Question

45 g of ethylene glycol is mixed with 600 g of water. What is the freezing point of the solution? ${{\text{K}}_{\text{f}}}$= 1.86 K kg$\text{mo}{{\text{l}}^{-1}}$.
A. -270.90 K
B. 270.9 K
C. 273 K
D. 274.15 K

Answer 1

When any substance or solute is added to any solvent, it experiences the decrement in its freezing point. Depression in freezing point is actually the decrement in freezing point of a solvent on the addition of a non-volatile solute. The freezing point depression can be expressed as, $\vartriangle {{\text{T}}_{\text{f}}}={{\text{K}}_{\text{f}}}\times \text{m}\times \text{i}$.

Complete step by step answer:
Considering as an ideal solution, the depression depends on the solute concentration that can be expressed as $\vartriangle {{\text{T}}_{\text{f}}}={{\text{K}}_{\text{f}}}\times \text{m}\times \text{i}$; where
- $\vartriangle {{\text{T}}_{\text{f}}}$ is the freezing-point depression expressed as${{\text{T}}_{\text{f}}}$(pure solvent) − ${{\text{T}}_{\text{f}}}$(solution).
- ${{\text{K}}_{\text{f}}}$ is a cryoscopic constant which only depends on the properties of the solvent.
- $\text{m}$ is the molality which is represented as moles solute per kilogram of solvent or $\dfrac{\text{moles of solute}}{\text{mass of solvent in kg}}$.
- $\text{i}$ is van't Hoff factor (number of ions per molecule of solute. i = 2 for $\text{NaCl}$ and for non-electrolytes, i=1 like ethylene glycol).
Now, find molality by finding the moles of ethylene glycol; moles are defined as the weight of substance per molar mass of it. Its formula is $\text{moles=}\dfrac{\text{mass of substance}}{\text{molar mass}}$.
Molar mass of ethylene glycol$\left( {{\text{C}}_{2}}{{\text{H}}_{6}}{{\text{O}}_{2}} \right)$:
- Atomic mass of carbon is 12 grams.
- Atomic mass of hydrogen is 1 gram.
- Atomic mass of oxygen is 16 grams.
Molar Mass is $\left[ \left( 12\times 2 \right)+\left( 1\times 6 \right)+\left( 16\times 2 \right) \right]$ or 62 grams.
Let us solve the numerical, first of all, write the values given in the question;
$\text{mass of ethylene glycol= 45g}$ and mass of water (solvent) = 600g, i=1 (non-electrolyte) and ${{\text{K}}_{\text{f}}}$= 1.86 K kg$\text{mo}{{\text{l}}^{-1}}$.
The molality becomes$\dfrac{\text{45}\times \text{1000}}{62\times 600}$. The term is divided by 1000 because we have to find per ‘kg’ of solvent.
The value of molality is 1.209 m.
Now, put the value of m in the formula $\vartriangle {{\text{T}}_{\text{f}}}={{\text{K}}_{\text{f}}}\times \text{m}\times \text{i}$;
so, $\vartriangle {{\text{T}}_{\text{f}}}=1.86\times 1.209\times 1$,
$\vartriangle {{\text{T}}_{\text{f}}}$will be 2.25 K.
The freezing point of solution will be ${{\text{T}}_{\text{f}}}$(pure solvent) − ${{\text{T}}_{\text{f}}}$(solution).
The solvent here is water; ${{\text{T}}_{\text{f}}}$= 273.2 K and $\vartriangle {{\text{T}}_{\text{f}}}=2.25\text{K}$,
so, ${{\text{T}}_{\text{f}}}$(solution) will be $273.2-2.25=270.95\text{ K}$.

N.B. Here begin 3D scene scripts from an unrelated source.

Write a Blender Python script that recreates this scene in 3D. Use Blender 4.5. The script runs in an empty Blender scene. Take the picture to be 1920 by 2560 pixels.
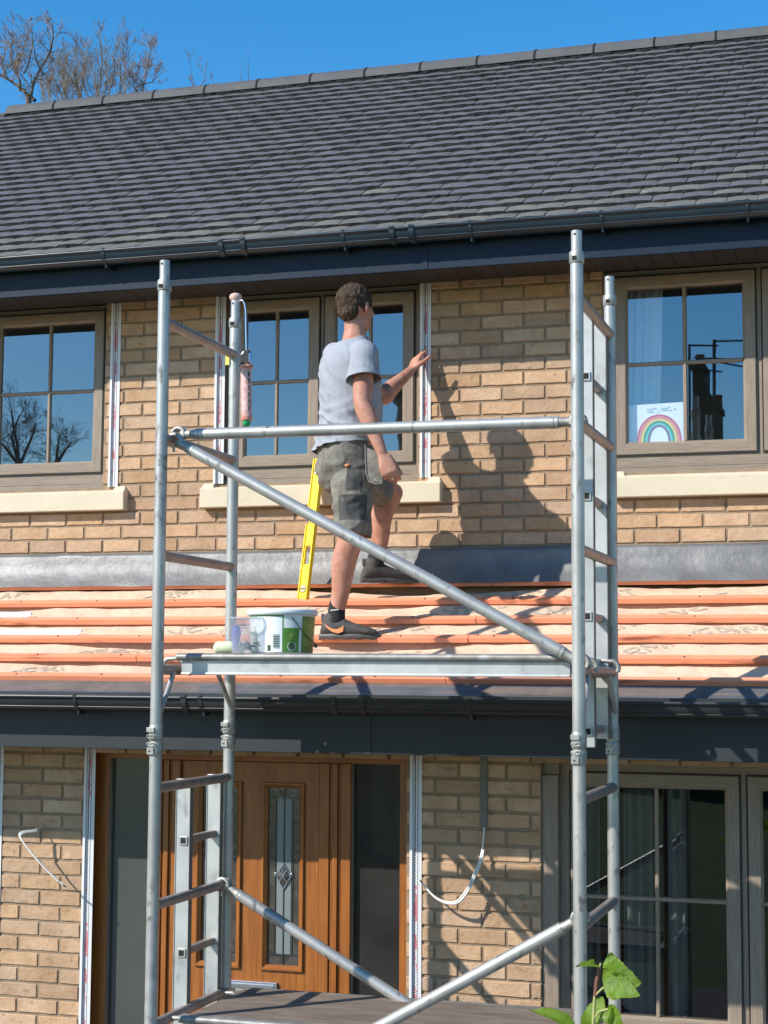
import bpy, math, random
import numpy as np
from math import sin, cos, pi, sqrt, atan2
from mathutils import Vector, Matrix, noise
random.seed(7)
SC = bpy.context.scene
COL = SC.collection
# ------------------------------------------------------------------ camera
F = 4153.77
YW, PT, RL = 0.29806425, 0.0954884, 0.00599246
_f = np.array([-sin(YW)*cos(PT), cos(YW)*cos(PT), sin(PT)])
_r = np.array([cos(YW), sin(YW), 0.0]); _u = np.cross(_r, _f)
_r2 = cos(RL)*_r+sin(RL)*_u; _u2 = np.cross(_r2, _f)
CP = np.array([0, -8.25, 2.45])
cam = bpy.data.cameras.new('camera'); co = bpy.data.objects.new('camera', cam); COL.objects.link(co)
cam.sensor_fit = 'VERTICAL'; cam.sensor_height = 24; cam.lens = 24*F/2560; cam.clip_start = .1; cam.clip_end = 2000
M3 = Matrix(((_r2[0], _u2[0], -_f[0]), (_r2[1], _u2[1], -_f[1]), (_r2[2], _u2[2], -_f[2])))
co.matrix_world = Matrix.Translation(CP) @ M3.to_4x4()
SC.camera = co
def P(px, py, y):
    "world point seen at photo pixel (px,py) that lies at depth plane y"
    d = _r2*(px-960)+_u2*(1280-py)+_f*F
    p = CP+d*((y-CP[1])/d[1]); return Vector((float(p[0]), float(p[1]), float(p[2])))
# ------------------------------------------------------------------ materials
MT = {}
def nodes(name):
    m = bpy.data.materials.new(name); m.use_nodes = True; nt = m.node_tree; MT[name] = m
    return m, nt, nt.nodes['Principled BSDF'], lambda t, **k: mknode(nt, t, k)
def mknode(nt, t, k):
    n = nt.nodes.new(t)
    for a, v in k.items():
        if a.startswith('i_'):
            key = a[2:].replace('_', ' ')
            n.inputs[int(key) if key.isdigit() else key].default_value = v
        else: setattr(n, a, v)
    return n
def mat(name, col, rough=.6, metal=0, col2=None, scale=8, stretch=(1, 1, 1), bump=0, bscale=None, bdist=.01, lo=.35, hi=.65,
        rnd=0, spec=.5, detail=5, sub=0, streak=None, coat=0, alpha=None, trans=0, rvar=0):
    m, nt, b, N = nodes(name); L = nt.links.new
    b.inputs['Base Color'].default_value = (*col, 1); b.inputs['Roughness'].default_value = rough
    b.inputs['Metallic'].default_value = metal; b.inputs['Specular IOR Level'].default_value = spec
    if sub: b.inputs['Subsurface Weight'].default_value = sub; b.inputs['Subsurface Radius'].default_value = (.6, .25, .12); b.inputs['Subsurface Scale'].default_value = .01
    if coat: b.inputs['Coat Weight'].default_value = coat
    if trans: b.inputs['Transmission Weight'].default_value = trans
    tc = N('ShaderNodeTexCoord'); mp = N('ShaderNodeMapping'); mp.inputs['Scale'].default_value = stretch
    L(tc.outputs['Object'], mp.inputs[0])
    out = None
    if col2 is not None:
        nz = N('ShaderNodeTexNoise', i_Scale=scale, i_Detail=detail, i_Roughness=.6); L(mp.outputs[0], nz.inputs[0])
        mr = N('ShaderNodeMapRange'); mr.inputs[1].default_value = lo; mr.inputs[2].default_value = hi; L(nz.outputs[0], mr.inputs[0])
        mx = N('ShaderNodeMix', data_type='RGBA'); mx.inputs[6].default_value = (*col, 1); mx.inputs[7].default_value = (*col2, 1)
        L(mr.outputs[0], mx.inputs[0]); out = mx.outputs[2]
        if rvar:
            r2 = N('ShaderNodeMapRange'); r2.inputs[3].default_value = rough-rvar; r2.inputs[4].default_value = rough+rvar; L(nz.outputs[0], r2.inputs[0]); L(r2.outputs[0], b.inputs['Roughness'])
    if streak:
        sc_, st_, c_, lo_, hi_ = streak
        mp2 = N('ShaderNodeMapping'); mp2.inputs['Scale'].default_value = st_; L(tc.outputs['Object'], mp2.inputs[0])
        n2 = N('ShaderNodeTexNoise', i_Scale=sc_, i_Detail=4); L(mp2.outputs[0], n2.inputs[0])
        m2 = N('ShaderNodeMapRange'); m2.inputs[1].default_value = lo_; m2.inputs[2].default_value = hi_; L(n2.outputs[0], m2.inputs[0])
        mx = N('ShaderNodeMix', data_type='RGBA'); mx.inputs[7].default_value = (*c_, 1); L(m2.outputs[0], mx.inputs[0])
        if out: L(out, mx.inputs[6])
        else: mx.inputs[6].default_value = (*col, 1)
        out = mx.outputs[2]
    if rnd:
        g = N('ShaderNodeNewGeometry'); hs = N('ShaderNodeHueSaturation')
        r1 = N('ShaderNodeMapRange'); r1.inputs[3].default_value = 1-rnd; r1.inputs[4].default_value = 1+rnd
        L(g.outputs['Random Per Island'], r1.inputs[0]); L(r1.outputs[0], hs.inputs['Value'])
        ml = N('ShaderNodeMath', operation='MULTIPLY', i_1=7.31); fr = N('ShaderNodeMath', operation='FRACT'); L(g.outputs['Random Per Island'], ml.inputs[0]); L(ml.outputs[0], fr.inputs[0])
        r3 = N('ShaderNodeMapRange'); r3.inputs[3].default_value = .92; r3.inputs[4].default_value = 1.07; L(fr.outputs[0], r3.inputs[0]); L(r3.outputs[0], hs.inputs['Saturation'])
        if out: L(out, hs.inputs['Color'])
        else: hs.inputs['Color'].default_value = (*col, 1)
        out = hs.outputs[0]
    if out: L(out, b.inputs['Base Color'])
    if bump:
        nb = N('ShaderNodeTexNoise', i_Scale=bscale or scale*3, i_Detail=6, i_Roughness=.65); L(mp.outputs[0], nb.inputs[0])
        bp = N('ShaderNodeBump', i_Strength=bump, i_Distance=bdist); L(nb.outputs[0], bp.inputs['Height']); L(bp.outputs[0], b.inputs['Normal'])
    return m
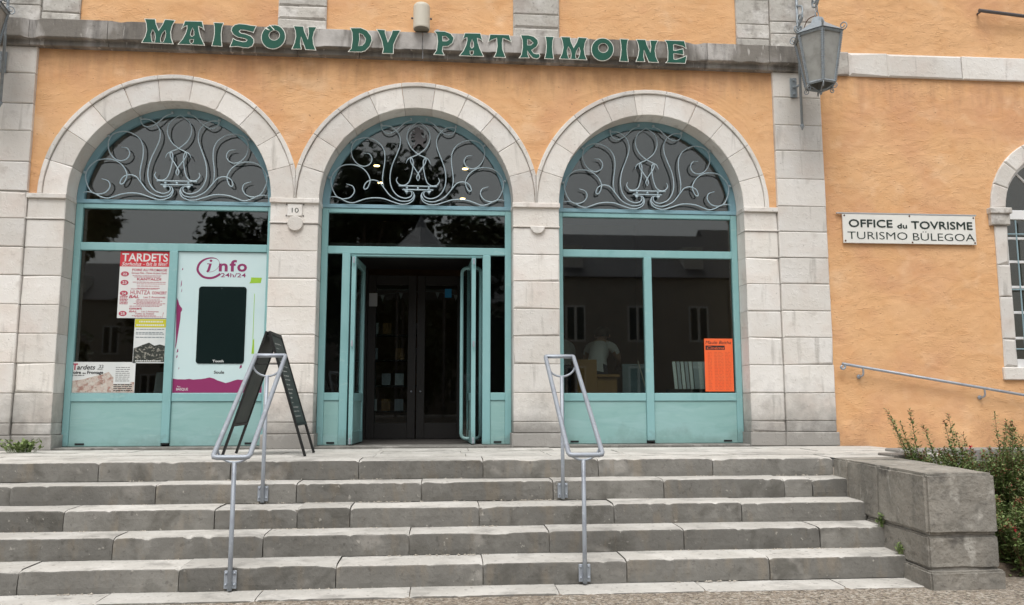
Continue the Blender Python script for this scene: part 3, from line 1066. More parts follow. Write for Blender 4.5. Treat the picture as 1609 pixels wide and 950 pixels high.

The answer to this question is option ‘b’, the freezing point of the solution is 270.9 K.

Note: The common mistake that students commit here is not using the formula of molality correctly. Do not forget to divide by ‘1000’ as the formula is moles of solute per kg of solvent. So, remember to convert the mass of solvent which may be given in grams to convert that in kilograms. Depression in freezing point is a colligative property which depends on the number of solute particles. More the number of particles, more will be the colligative property.